If Metropolis Records had got their hands on Kill Memory Crash before Ghostly International did then American Automatic could have set the template for every mohawked, Doc Martensed, cargo-trousered bedroom producer in North America to try and rip off. They'd be touring with NIN and getting remixed by Rhys Fulber (whether they liked it or not). Meanwhile British promoters would probably carry on booking fucking Sheep on fucking Drugs for fear of scaring off their ageing, floor-length leather duster-clad punters with the threat of new and exciting talent, but such is life. At least being signed to Ghostly helped KMC cross paths with Legitimate Dance Music™ artists across the world, such as Franz & Shape and The Hacker.
Where are they now?
Adam, now operating under the name Circa Tapes, is still out there bringing seductive, slick and occasionally stern as fuck electronic sounds into the world.

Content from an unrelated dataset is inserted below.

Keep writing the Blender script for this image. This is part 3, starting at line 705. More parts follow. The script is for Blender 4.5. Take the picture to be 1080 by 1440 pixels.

While writing this piece I also stumbled across some rather striking ambient music he's been recording for some years as Evoleta.
Alex, meanwhile, has returned to his roots as a techno DJ.
You know that thing where you look up what the members of your favourite defunct industrial bands are up to these days and it's always something shit and boring like writing wholesome folk songs for acoustic guitar (the worst kind of guitar) or making soundtracks for "video games" (since when did videos have games on them? Ridiculous) or playing 2nd accordion in Pigface or doing a podcast about how they used to play 2nd accordion in Pigface? Knowing that the former members of Kill Memory Crash are out there still working the machines, still keeping it electronic, still pushing the sonic envelope, gives me the exact opposite of that feeling of disappointment.
And now that there's no chance of their old band reforming, I can finally get this off my chest: "Kill Memory Crash" was always a naff name for such a cool and thrilling band.